# [Set task]
Write out the listing exactly as it is given.

>> BEGIN

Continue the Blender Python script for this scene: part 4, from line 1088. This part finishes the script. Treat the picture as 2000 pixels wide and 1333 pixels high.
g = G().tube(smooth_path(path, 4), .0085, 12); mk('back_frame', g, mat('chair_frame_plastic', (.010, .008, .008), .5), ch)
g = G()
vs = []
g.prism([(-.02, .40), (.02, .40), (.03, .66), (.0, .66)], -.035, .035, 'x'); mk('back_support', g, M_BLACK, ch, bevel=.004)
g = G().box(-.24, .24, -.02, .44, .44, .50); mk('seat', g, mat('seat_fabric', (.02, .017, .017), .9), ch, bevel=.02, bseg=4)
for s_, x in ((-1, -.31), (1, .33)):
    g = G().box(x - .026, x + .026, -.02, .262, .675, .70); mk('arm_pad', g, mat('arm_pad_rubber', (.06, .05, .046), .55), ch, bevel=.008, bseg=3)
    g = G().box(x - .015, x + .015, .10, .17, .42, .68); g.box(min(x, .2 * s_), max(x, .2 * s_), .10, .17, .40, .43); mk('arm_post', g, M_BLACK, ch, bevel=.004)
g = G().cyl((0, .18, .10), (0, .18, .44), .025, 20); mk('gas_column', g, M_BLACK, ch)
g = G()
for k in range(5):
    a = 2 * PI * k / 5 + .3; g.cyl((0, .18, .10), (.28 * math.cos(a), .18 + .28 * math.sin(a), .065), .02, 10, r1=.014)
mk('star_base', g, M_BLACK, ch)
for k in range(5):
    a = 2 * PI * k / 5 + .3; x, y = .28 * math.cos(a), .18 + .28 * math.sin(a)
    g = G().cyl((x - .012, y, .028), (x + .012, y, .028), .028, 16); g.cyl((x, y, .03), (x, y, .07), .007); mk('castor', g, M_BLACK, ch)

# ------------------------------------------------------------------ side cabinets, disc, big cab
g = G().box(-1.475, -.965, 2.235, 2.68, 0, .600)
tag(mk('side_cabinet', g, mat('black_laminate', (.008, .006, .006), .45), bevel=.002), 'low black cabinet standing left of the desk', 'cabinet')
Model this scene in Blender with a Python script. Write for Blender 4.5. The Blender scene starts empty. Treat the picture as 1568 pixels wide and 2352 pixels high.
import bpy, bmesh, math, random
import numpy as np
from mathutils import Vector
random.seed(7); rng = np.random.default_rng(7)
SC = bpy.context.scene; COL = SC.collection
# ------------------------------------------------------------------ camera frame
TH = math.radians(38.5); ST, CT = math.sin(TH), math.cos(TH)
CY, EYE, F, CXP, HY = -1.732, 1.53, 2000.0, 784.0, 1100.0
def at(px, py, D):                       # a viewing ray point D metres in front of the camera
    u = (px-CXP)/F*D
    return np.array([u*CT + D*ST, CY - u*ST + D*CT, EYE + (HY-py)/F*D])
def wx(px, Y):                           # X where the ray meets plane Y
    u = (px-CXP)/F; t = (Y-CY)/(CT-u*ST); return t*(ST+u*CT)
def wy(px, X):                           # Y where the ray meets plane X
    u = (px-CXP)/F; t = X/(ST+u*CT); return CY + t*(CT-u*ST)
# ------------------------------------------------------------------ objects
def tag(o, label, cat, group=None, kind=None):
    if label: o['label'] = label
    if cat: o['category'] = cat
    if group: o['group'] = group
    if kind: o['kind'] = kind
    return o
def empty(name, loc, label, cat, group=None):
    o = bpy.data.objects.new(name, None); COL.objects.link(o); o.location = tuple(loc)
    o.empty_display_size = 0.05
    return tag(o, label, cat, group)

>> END

# [Exercise response]
Continue the Blender Python script for this scene: part 4, from line 1088. This part finishes the script. Treat the picture as 2000 pixels wide and 1333 pixels high.
g = G().tube(smooth_path(path, 4), .0085, 12); mk('back_frame', g, mat('chair_frame_plastic', (.010, .008, .008), .5), ch)
g = G()
vs = []
g.prism([(-.02, .40), (.02, .40), (.03, .66), (.0, .66)], -.035, .035, 'x'); mk('back_support', g, M_BLACK, ch, bevel=.004)
g = G().box(-.24, .24, -.02, .44, .44, .50); mk('seat', g, mat('seat_fabric', (.02, .017, .017), .9), ch, bevel=.02, bseg=4)
for s_, x in ((-1, -.31), (1, .33)):
    g = G().box(x - .026, x + .026, -.02, .262, .675, .70); mk('arm_pad', g, mat('arm_pad_rubber', (.06, .05, .046), .55), ch, bevel=.008, bseg=3)
    g = G().box(x - .015, x + .015, .10, .17, .42, .68); g.box(min(x, .2 * s_), max(x, .2 * s_), .10, .17, .40, .43); mk('arm_post', g, M_BLACK, ch, bevel=.004)
g = G().cyl((0, .18, .10), (0, .18, .44), .025, 20); mk('gas_column', g, M_BLACK, ch)
g = G()
for k in range(5):
    a = 2 * PI * k / 5 + .3; g.cyl((0, .18, .10), (.28 * math.cos(a), .18 + .28 * math.sin(a), .065), .02, 10, r1=.014)
mk('star_base', g, M_BLACK, ch)
for k in range(5):
    a = 2 * PI * k / 5 + .3; x, y = .28 * math.cos(a), .18 + .28 * math.sin(a)
    g = G().cyl((x - .012, y, .028), (x + .012, y, .028), .028, 16); g.cyl((x, y, .03), (x, y, .07), .007); mk('castor', g, M_BLACK, ch)

# ------------------------------------------------------------------ side cabinets, disc, big cab
g = G().box(-1.475, -.965, 2.235, 2.68, 0, .600)
tag(mk('side_cabinet', g, mat('black_laminate', (.008, .006, .006), .45), bevel=.002), 'low black cabinet standing left of the desk', 'cabinet')
Model this scene in Blender with a Python script. Write for Blender 4.5. The Blender scene starts empty. Treat the picture as 1568 pixels wide and 2352 pixels high.
import bpy, bmesh, math, random
import numpy as np
from mathutils import Vector
random.seed(7); rng = np.random.default_rng(7)
SC = bpy.context.scene; COL = SC.collection
# ------------------------------------------------------------------ camera frame
TH = math.radians(38.5); ST, CT = math.sin(TH), math.cos(TH)
CY, EYE, F, CXP, HY = -1.732, 1.53, 2000.0, 784.0, 1100.0
def at(px, py, D):                       # a viewing ray point D metres in front of the camera
    u = (px-CXP)/F*D
    return np.array([u*CT + D*ST, CY - u*ST + D*CT, EYE + (HY-py)/F*D])
def wx(px, Y):                           # X where the ray meets plane Y
    u = (px-CXP)/F; t = (Y-CY)/(CT-u*ST); return t*(ST+u*CT)
def wy(px, X):                           # Y where the ray meets plane X
    u = (px-CXP)/F; t = X/(ST+u*CT); return CY + t*(CT-u*ST)
# ------------------------------------------------------------------ objects
def tag(o, label, cat, group=None, kind=None):
    if label: o['label'] = label
    if cat: o['category'] = cat
    if group: o['group'] = group
    if kind: o['kind'] = kind
    return o
def empty(name, loc, label, cat, group=None):
    o = bpy.data.objects.new(name, None); COL.objects.link(o); o.location = tuple(loc)
    o.empty_display_size = 0.05
    return tag(o, label, cat, group)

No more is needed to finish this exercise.